Les seuls qui pourraient taper fort, selon l’expert, seraient les Européens, car ils sont fortement liés économiquement à Israël. Benyamin Netanyahou fait très attention aux conséquences économiques de sa politique extérieure. S’il sentait par exemple que ses actions engendreraient la suspension de l’accord de libre-échange signé en 1995 entre l’Union européenne et Israël, «évidemment qu’en aucun cas il n’annexerait», précise le géopolitologue.

La solution à deux États définitivement enterrée?

Une telle mesure représenterait un manque à gagner insupportable pour l’État hébreu, car l’économie israélienne est en grande partie adossée à cet accord de libre-échange. Netanyahou sait néanmoins que ce scénario n’est pas crédible du fait de l’unanimité requise pour enclencher cette suspension. Les pays membres n’arriveraient jamais à tomber d’accord, notamment du fait du soutien indéfectible de ceux de l’Est à Israël.

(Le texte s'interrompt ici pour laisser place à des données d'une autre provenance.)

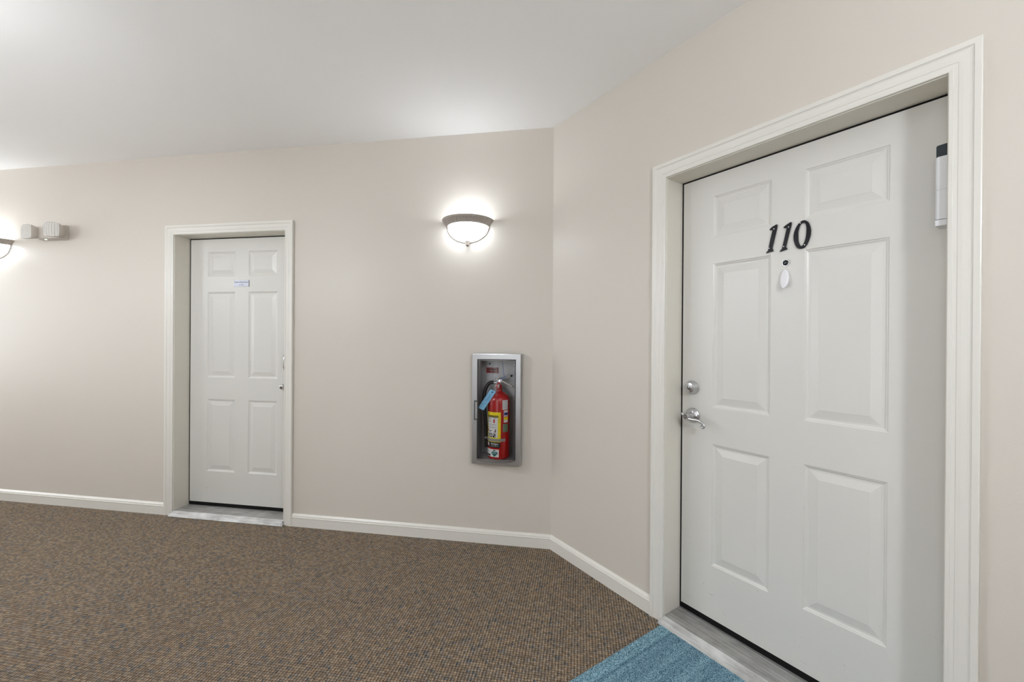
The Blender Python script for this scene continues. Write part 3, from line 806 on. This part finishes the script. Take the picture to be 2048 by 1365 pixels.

​Pour sa part, Tel-Aviv tend à justifier cette annexion par le fait que de nombreuses colonies existent déjà de manière officieuse en Cisjordanie. C’est d’ailleurs un secret de polichinelle que le territoire est déjà très largement administré et contrôlé par l’État hébreu.

Une donnée essentielle qui conforte un peu plus l’idée que de voir un jour un État palestinien souverain et indépendant existant côte à côte avec Israël, ressort plus de la fiction que de la réalité:

«La question de l’échange de territoires a été négociée à Oslo, Oslo 2 et Camp David en 2000, sans grand succès. Mais si annexion il y a, cela entraverait, pas totalement, mais très sérieusement, la possibilité d’un État palestinien souverain à côté d’Israël, c’est une certitude», prévient Frédéric Encel.